Kraft Heinz is losing customers

Kraft Heinz faced the consequences yesterday of its decision to maintain dividend payouts to Warren Buffett and other shareholders despite its $28 billion debt burden, as two credit rating agencies raised concerns over the strength of its balance sheet. Fitch cut its credit rating on the food company from investment grade to junk status while Moody’s put it on notice for a possible downgrade. Their moves came a day after results showed the maker of Heinz ketchup, HP Sauce and Kraft macaroni and cheese is still losing customers… Fitch reduced its rating one notch from BBB- to BB+ and warned that Kraft may need to raise $9 billion from disposals to reduce leverage to the levels that executives have said they are targeting. The $28 billion debt burden is a legacy of the 2015 mega-deal engineered by Mr Buffett and Brazilian-US investment group 3G Capital that created Kraft Heinz.

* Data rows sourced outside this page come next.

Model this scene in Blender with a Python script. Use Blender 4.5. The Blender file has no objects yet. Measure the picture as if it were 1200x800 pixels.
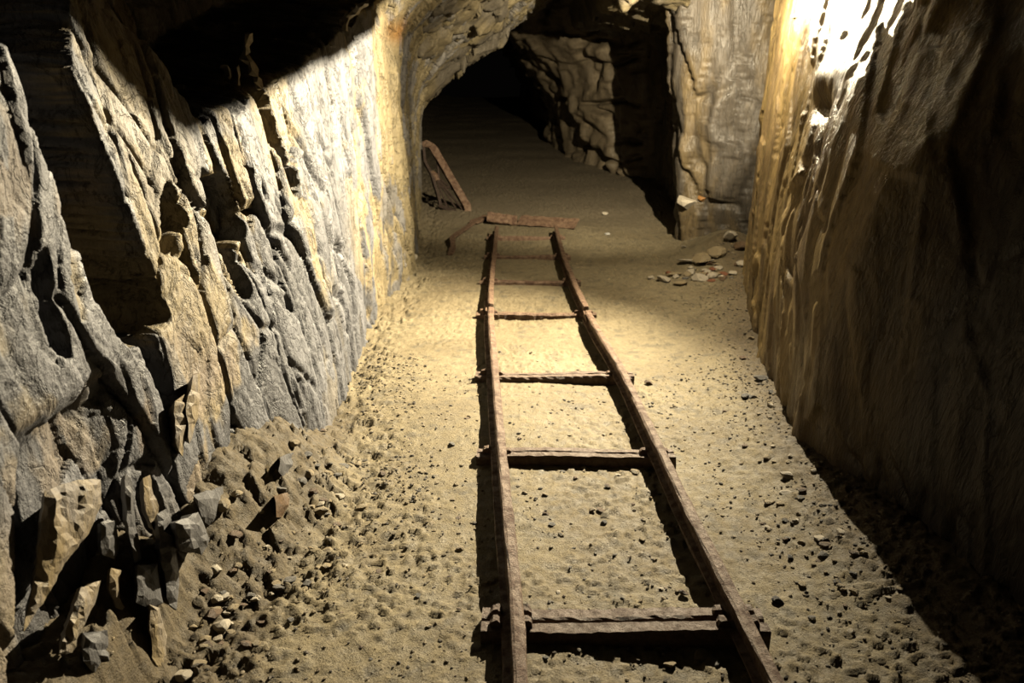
import bpy, bmesh, math, random
import numpy as np
from mathutils import Vector, Matrix, geometry as geo

# ------------------------------------------------------------------ camera
SC = bpy.context.scene
COL = SC.collection
EYE = 1.5
PITCH = math.radians(17.63)
FPX = 950.0
cam_d = bpy.data.cameras.new('camera')
cam = bpy.data.objects.new('camera', cam_d)
COL.objects.link(cam)
cam.location = (0, 0, EYE)
cam.rotation_euler = (math.pi / 2 - PITCH, 0, 0)
cam_d.sensor_width = 36
cam_d.lens = FPX / 1200 * 36
cam_d.clip_start = 0.02
cam_d.clip_end = 200
cam_d.dof.use_dof = True
cam_d.dof.focus_distance = 3.0
cam_d.dof.aperture_fstop = 4.0
SC.camera = cam

# ------------------------------------------------------------------ world, lamps, exposure
w = bpy.data.worlds.new('mine_air')
SC.world = w
w.use_nodes = True
w.node_tree.nodes['Background'].inputs[0].default_value = (1.0, 0.86, 0.7, 1)
w.node_tree.nodes['Background'].inputs[1].default_value = 0.001

LAMP = Vector((1.45, 5.35, 2.16))
WARM = (1.0, 0.86, 0.60)


def lamp(name, kind, energy, loc, size, col=WARM, aim=None, cone=None, blend=1.0):
    d = bpy.data.lights.new(name, kind)
    d.energy = energy
    d.color = col
    if kind in ('POINT', 'SPOT'):
        d.shadow_soft_size = size
    if kind == 'SPOT':
        d.spot_size = math.radians(cone)
        d.spot_blend = blend
    o = bpy.data.objects.new(name, d)
    COL.objects.link(o)
    o.location = loc
    if aim is not None:
        o.rotation_euler = (Vector(aim) - Vector(loc)).to_track_quat('-Z', 'Y').to_euler()
    return o


lamp('wall_lamp_bulb', 'POINT', 340, LAMP, 0.009)
lamp('wall_lamp_beam', 'SPOT', 4750, LAMP, 0.009, aim=(-2.5, 3.2, 0.3), cone=120, blend=1.0)
lamp('added_far_spot', 'SPOT', 2500, LAMP, 0.009, aim=(0.1, 13, 0.7), cone=80, blend=1.0)  # extra spot added at the lamp to brighten the far floor and walls

vs = SC.view_settings
vs.view_transform = 'Standard'
vs.look = 'None'
vs.gamma = 1
vs.use_curve_mapping = False
vs.exposure = 0.0
SC.cycles.use_denoising = True
SC.cycles.max_bounces = 8
SC.cycles.diffuse_bounces = 1
SC.cycles.sample_clamp_indirect = 4

SP, CP = math.sin(PITCH), math.cos(PITCH)


def ray(px, py):
    a, b = (px - 600) / FPX, (400 - py) / FPX
    return Vector((a, CP + b * SP, -SP + b * CP))


def at_y(px, py, y):
    """the world point seen at a picture position, at distance y along the tunnel"""
    r = ray(px, py)
    t = y / r.y
    return Vector((r.x * t, y, EYE + r.z * t))


def at_z(px, py, z=0.0):
    r = ray(px, py)
    t = (z - EYE) / r.z
    return Vector((r.x * t, r.y * t, z))


# ------------------------------------------------------------------ numpy noise
def hsh(i, j, k, s):
    h = (i.astype(np.int64) * 374761393 + j.astype(np.int64) * 668265263 + k.astype(np.int64) * 1274126177 + s * 1442695041) & 0xFFFFFFFF
    h = ((h ^ (h >> 13)) * 1274126177) & 0xFFFFFFFF
    h = ((h ^ (h >> 16)) * 2246822519) & 0xFFFFFFFF
    h = h ^ (h >> 15)
    return (h & 0xFFFFFF).astype(np.float32) / np.float32(0xFFFFFF)


def vnoise(p, s=0):
    """smooth value noise in -1..1 on an (n,3) array"""
    f = np.floor(p)
    q = (p - f).astype(np.float32)
    f = f.astype(np.int64)
    q = q * q * q * (q * (q * 6 - 15) + 10)
    r = 0
    for a in (0, 1):
        wa = q[:, 0] if a else 1 - q[:, 0]
        for b in (0, 1):
            wb = q[:, 1] if b else 1 - q[:, 1]
            for c in (0, 1):
                wc = q[:, 2] if c else 1 - q[:, 2]
                r = r + wa * wb * wc * hsh(f[:, 0] + a, f[:, 1] + b, f[:, 2] + c, s)
    return r * 2 - 1


def fbm(p, octs=4, s=0, gain=0.5):
    r, a, t = 0, 1.0, 0
    for o in range(octs):
        r = r + a * vnoise(p * (2.03 ** o) + 17.3 * o, s + o)
        t += a
        a *= gain
    return r / t


def facets(p, s=0, tilt=1.0):
    """cellular noise: every cell is a flat facet with its own height and slope; returns (height, edge distance)"""
    f = np.floor(p).astype(np.int64)
    n = len(p)
    d1 = np.full(n, 9.0, np.float32)
    d2 = np.full(n, 9.0, np.float32)
    h = np.zeros(n, np.float32)
    for a in (-1, 0, 1):
        for b in (-1, 0, 1):
            for c in (-1, 0, 1):
                i, j, k = f[:, 0] + a, f[:, 1] + b, f[:, 2] + c
                r0, r1, r2 = hsh(i, j, k, s), hsh(i, j, k, s + 1), hsh(i, j, k, s + 2)
                vx = (p[:, 0] - i - r0).astype(np.float32)
                vy = (p[:, 1] - j - r1).astype(np.float32)
                vz = (p[:, 2] - k - r2).astype(np.float32)
                d = np.sqrt(vx * vx + vy * vy + vz * vz)
                near = d < d1
                d2 = np.where(near, d1, np.minimum(d2, d))
                hh = (r0 * 7.3 + r1 * 3.1 + r2 * 5.7) % 1.0 * 2 - 1
                hv = hh + tilt * ((r1 * 2 - 1) * vx + (r2 * 2 - 1) * vy * 1.4 + (r0 * 2 - 1) * vz)
                h = np.where(near, hv, h)
                d1 = np.where(near, d, d1)
    return h, d2 - d1


def sst(x, a, b):
    t = np.clip((x - a) / (b - a), 0, 1)
    return t * t * (3 - 2 * t)


def bump2(x, c, wd):
    return np.exp(-((x - c) / wd) ** 2)


def hermite(xs, ys, x):
    """monotone-limited cubic through the columns of ys (k,m) at xs (k), evaluated at x (n) -> (n,m)"""
    xs = np.asarray(xs, float)
    ys = np.asarray(ys, float)
    h = np.diff(xs)
    dl = np.diff(ys, axis=0) / h[:, None]
    m = np.zeros_like(ys)
    m[0], m[-1] = dl[0], dl[-1]
    a, b = dl[:-1], dl[1:]
    with np.errstate(divide='ignore', invalid='ignore'):
        hm = 2 * a * b / (a + b)
    m[1:-1] = np.where(a * b > 0, hm, 0)
    i = np.clip(np.searchsorted(xs, x) - 1, 0, len(xs) - 2)
    t = np.clip((x - xs[i]) / h[i], 0, 1)[:, None]
    hh = h[i][:, None]
    return ((2 * t ** 3 - 3 * t ** 2 + 1) * ys[i] + (t ** 3 - 2 * t ** 2 + t) * hh * m[i]
            + (-2 * t ** 3 + 3 * t ** 2) * ys[i + 1] + (t ** 3 - t ** 2) * hh * m[i + 1])


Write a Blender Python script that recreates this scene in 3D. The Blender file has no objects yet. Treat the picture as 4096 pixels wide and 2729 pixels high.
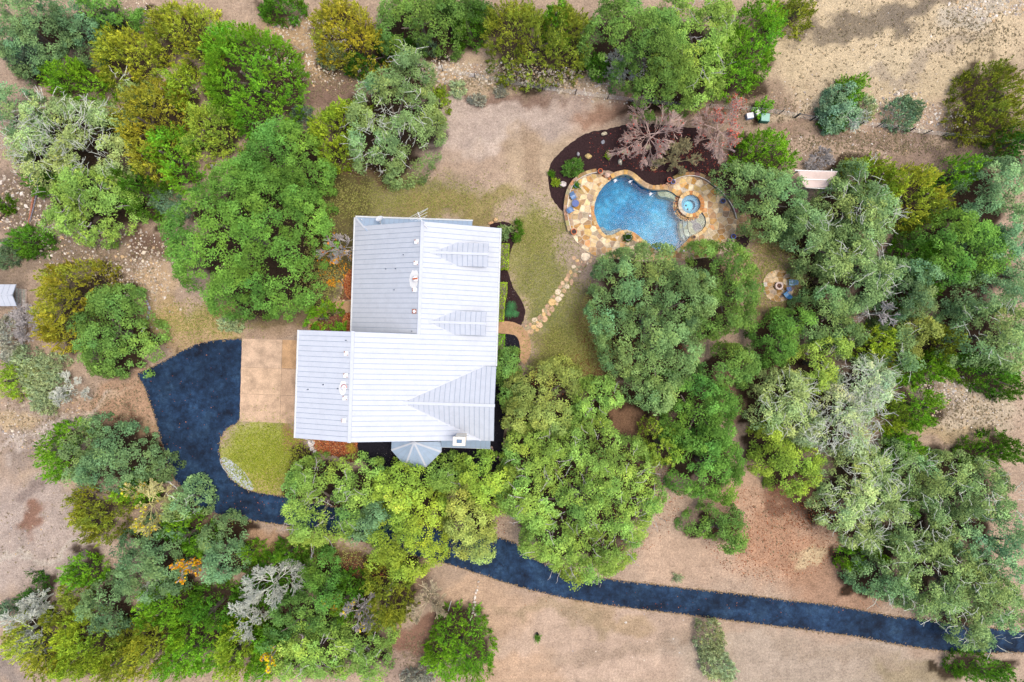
import bpy, math, random
import numpy as np
from mathutils import Vector

random.seed(7)
SC = bpy.context.scene
COL = SC.collection
H = 75.0            # camera height (m)
GS = 0.028          # metres per photo pixel on the ground

# ------------------------------------------------------------------ camera, sky, sun, exposure
cam = bpy.data.cameras.new("camera")
cam.sensor_width = 36.0
cam.lens = 36.0 * (H / GS) / 4096.0
cam.clip_start = 0.5
cam.clip_end = 6000.0
cam_o = bpy.data.objects.new("camera", cam)
cam_o.location = (0, 0, H)
COL.objects.link(cam_o)
SC.camera = cam_o

SUN_EL, SUN_AZ = math.radians(74), math.radians(92)      # azimuth clockwise from the top of the picture
world = bpy.data.worlds.new("World")
SC.world = world
world.use_nodes = True
nt = world.node_tree
nt.nodes.clear()
sky = nt.nodes.new("ShaderNodeTexSky")
sky.sky_type = 'NISHITA'
sky.sun_disc = False
sky.sun_elevation = SUN_EL
sky.sun_rotation = SUN_AZ
sky.air_density = 1.0
sky.dust_density = 5.0
sky.ozone_density = 1.0
bg = nt.nodes.new("ShaderNodeBackground")
bg.inputs["Strength"].default_value = 0.13
wo = nt.nodes.new("ShaderNodeOutputWorld")
nt.links.new(sky.outputs[0], bg.inputs[0])
nt.links.new(bg.outputs[0], wo.inputs[0])

sun = bpy.data.lights.new("sun", 'SUN')
sun.energy = 1.0
sun.angle = math.radians(22)
sun.color = (1.0, 0.94, 0.85)
sun_o = bpy.data.objects.new("sun", sun)
sd = Vector((math.sin(SUN_AZ) * math.cos(SUN_EL), math.cos(SUN_AZ) * math.cos(SUN_EL), math.sin(SUN_EL)))
sun_o.rotation_euler = sd.to_track_quat('Z', 'Y').to_euler()
sun_o.location = sd * 60
COL.objects.link(sun_o)

SC.view_settings.view_transform = 'Standard'
SC.view_settings.look = 'None'
SC.view_settings.gamma = 1.0
SC.view_settings.use_curve_mapping = False
SC.view_settings.exposure = 0.70
SC.render.engine = 'CYCLES'
cy = SC.cycles
cy.use_denoising = True
cy.denoising_input_passes = 'RGB_ALBEDO_NORMAL'
cy.denoising_prefilter = 'NONE'
cy.max_bounces = 6
cy.diffuse_bounces = 1
cy.glossy_bounces = 2
cy.transmission_bounces = 4
cy.transparent_max_bounces = 6

# ------------------------------------------------------------------ helpers
def lin(c):
    c = np.asarray(c, float) / 255.0
    return np.where(c <= 0.04045, c / 12.92, ((c + 0.055) / 1.055) ** 2.4)

def G(px, py, z=0.0):
    k = GS * (H - z) / H
    return ((px - 2048.0) * k, -(py - 1364.5) * k, z)

def GP(pts, z=0.0):
    return [G(x, y, z)[:2] for x, y in pts]

def tag(o, label=None, cat=None, group=None, kind=None):
    if label: o['label'] = label
    if cat: o['category'] = cat
    if group: o['group'] = group
    if kind: o['kind'] = kind
    return o

def empty(name, loc=(0, 0, 0), rz=0.0, parent=None):
    o = bpy.data.objects.new(name, None)
    o.empty_display_size = 0.3
    COL.objects.link(o)
    o.location = loc
    o.rotation_euler = (0, 0, rz)
    if parent: o.parent = parent
    return o

class MB:
    """collects shapes for one mesh"""
    def __init__(s): s.v = []; s.f = []; s.sm = False
    def add(s, vs, fs):
        n = len(s.v); s.v += [tuple(p) for p in vs]; s.f += [tuple(i + n for i in f) for f in fs]; return s
    def box(s, c, size, rz=0.0, rot=None):
        hx, hy, hz = size[0] / 2, size[1] / 2, size[2] / 2
        vs = []
        ca, sa = math.cos(rz), math.sin(rz)
        for dx, dy, dz in ((-1,-1,-1),(1,-1,-1),(1,1,-1),(-1,1,-1),(-1,-1,1),(1,-1,1),(1,1,1),(-1,1,1)):
            p = Vector((dx*hx, dy*hy, dz*hz))
            if rot is not None: p = rot @ p
            vs.append((c[0] + p.x*ca - p.y*sa, c[1] + p.x*sa + p.y*ca, c[2] + p.z))
        return s.add(vs, [(0,3,2,1),(4,5,6,7),(0,1,5,4),(1,2,6,5),(2,3,7,6),(3,0,4,7)])
    def prism(s, poly, z0, z1, bevel=0.0):
        """poly: list of (x,y); z1 number or function"""
        n = len(poly)
        a = sum(poly[i][0]*poly[(i+1)%n][1] - poly[(i+1)%n][0]*poly[i][1] for i in range(n))
        if a < 0: poly = poly[::-1]
        t = z1 if callable(z1) else (lambda x, y: z1)
        b = z0 if callable(z0) else (lambda x, y: z0)
        cx = sum(p[0] for p in poly)/n; cyy = sum(p[1] for p in poly)/n
        vs = [(x, y, b(x, y)) for x, y in poly]
        fs = [tuple(range(n))[::-1]]
        if bevel:
            vs += [(x, y, t(x, y) - bevel) for x, y in poly]
            for x, y in poly:
                d = math.hypot(x-cx, y-cyy) or 1
                k = max(0.3, 1 - bevel/d)
                vs.append((cx+(x-cx)*k, cyy+(y-cyy)*k, t(x, y)))
            for i in range(n):
                j = (i+1) % n
                fs += [(i, j, n+j, n+i), (n+i, n+j, 2*n+j, 2*n+i)]
            fs.append(tuple(range(2*n, 3*n)))
        else:
            vs += [(x, y, t(x, y)) for x, y in poly]
            for i in range(n):
                j = (i+1) % n
                fs.append((i, j, n+j, n+i))
            fs.append(tuple(range(n, 2*n)))
        return s.add(vs, fs)
    def tube(s, pts, r, n=6, cap=True):
        pts = [Vector(p) for p in pts]
        rs = r if isinstance(r, (list, tuple)) else [r]*len(pts)
        base = len(s.v)
        prev = None
        for i, p in enumerate(pts):
            d = (pts[min(i+1, len(pts)-1)] - pts[max(i-1, 0)])
            if d.length < 1e-9: d = Vector((0, 0, 1))
            d.normalize()
            u = prev if prev is not None else (Vector((1, 0, 0)) if abs(d.x) < .8 else Vector((0, 1, 0)))
            u = (u - d*u.dot(d)).normalized(); prev = u
            w = d.cross(u)
            for k in range(n):
                a = 2*math.pi*k/n
                q = p + (u*math.cos(a) + w*math.sin(a))*rs[i]
                s.v.append(tuple(q))
        for i in range(len(pts)-1):
            for k in range(n):
                a, b = base+i*n+k, base+i*n+(k+1) % n
                s.f.append((a, b, b+n, a+n))
        if cap:
            s.f.append(tuple(base+k for k in range(n))[::-1])
            s.f.append(tuple(base+(len(pts)-1)*n+k for k in range(n)))
        return s
    def lathe(s, prof, n=20, c=(0, 0, 0)):
        base = len(s.v)
        for r, z in prof:
            for k in range(n):
                a = 2*math.pi*k/n
                s.v.append((c[0]+r*math.cos(a), c[1]+r*math.sin(a), c[2]+z))
        for i in range(len(prof)-1):
            for k in range(n):
                a, b = base+i*n+k, base+i*n+(k+1) % n
                s.f.append((a, b, b+n, a+n))
        return s
    def disc(s, r, z, n=20, c=(0, 0)):
        return s.add([(c[0]+r*math.cos(2*math.pi*k/n), c[1]+r*math.sin(2*math.pi*k/n), z) for k in range(n)], [tuple(range(n))])
    def build(s, name, mat, parent=None, color=None, smooth=False, world_xyz=True):
        me = bpy.data.meshes.new(name)
        off = Vector((0, 0, 0))
        if parent is not None and world_xyz:
            p = parent
            while p is not None:
                off += Vector(p.location); p = p.parent
        me.from_pydata([(x-off.x, y-off.y, z-off.z) for x, y, z in s.v], [], s.f)
        if smooth or s.sm: me.shade_smooth()
        if mat: me.materials.append(mat)
        o = bpy.data.objects.new(name, me)
        COL.objects.link(o)
        if parent: o.parent = parent
        if color is not None: o.color = (*color, 1)
        return o

def arr_obj(name, V, F, mat, parent=None, cols=None, smooth=False, origin=None):
    """object from numpy arrays (verts Nx3 in world space, faces Mxk), cols per vertex"""
    V = np.asarray(V, float)
    if parent is not None:
        V = V - np.array(parent.location)
    me = bpy.data.meshes.new(name)
    me.from_pydata(V, [], np.asarray(F))
    if cols is not None:
        at = me.color_attributes.new("tint", 'FLOAT_COLOR', 'POINT')
        c4 = np.ones((len(V), 4), np.float32); c4[:, :3] = cols
        at.data.foreach_set("color", c4.ravel())
    if smooth: me.shade_smooth()
    me.materials.append(mat)
    o = bpy.data.objects.new(name, me)
    COL.objects.link(o)
    if parent: o.parent = parent
    return o

def noise2(x, y, seed=0, scale=1.0, octs=3):
    """smooth value noise, about -1..1"""
    rs = np.random.RandomState(seed + 1000)
    out = np.zeros(np.shape(x)); amp = 1.0; tot = 0.0
    x = np.asarray(x, float)/scale; y = np.asarray(y, float)/scale
    for o in range(octs):
        tab = rs.rand(64, 64)*2-1
        xf = np.floor(x).astype(int); yf = np.floor(y).astype(int)
        fx = x-xf; fy = y-yf
        fx = fx*fx*(3-2*fx); fy = fy*fy*(3-2*fy)
        t = lambda i, j: tab[(xf+i) % 64, (yf+j) % 64]
        out += amp*((t(0,0)*(1-fx)+t(1,0)*fx)*(1-fy)+(t(0,1)*(1-fx)+t(1,1)*fx)*fy)
        tot += amp; amp *= .55; x = x*2.03+7.1; y = y*2.03+3.7
    return out/tot*1.6

def in_poly(x, y, poly):
    x = np.asarray(x); y = np.asarray(y)
    ins = np.zeros(x.shape, bool)
    n = len(poly)
    for i in range(n):
        x1, y1 = poly[i]; x2, y2 = poly[(i+1) % n]
        c = ((y1 > y) != (y2 > y))
        with np.errstate(divide='ignore', invalid='ignore'):
            xx = (x2-x1)*(y-y1)/((y2-y1) if y2 != y1 else 1e-9)+x1
        ins ^= (c & (x < xx))
    return ins

def clip(poly, px, py, nx, ny):
    """keep the part of poly where (p-P).n <= 0"""
    out = []
    n = len(poly)
    for i in range(n):
        a = poly[i]; b = poly[(i+1) % n]
        da = (a[0]-px)*nx+(a[1]-py)*ny; db = (b[0]-px)*nx+(b[1]-py)*ny
        if da <= 0: out.append(a)
        if (da < 0 < db) or (db < 0 < da):
            t = da/(da-db)
            out.append((a[0]+(b[0]-a[0])*t, a[1]+(b[1]-a[1])*t))
    return out

def area(p):
    n = len(p)
    return 0.5*sum(p[i][0]*p[(i+1) % n][1]-p[(i+1) % n][0]*p[i][1] for i in range(n))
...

If maintained throughout the year, the 40 cents quarterly dividend would cost the company an estimated $2 billion and be worth about $500 million to Mr Buffett’s Berkshire Hathaway, which holds a near 27 per cent stake. 3G owns 20 per cent… Shares in Kraft Heinz were down 4 per cent in afternoon trading on Friday, bringing the fall in market value to 38 per cent since the start of 2019.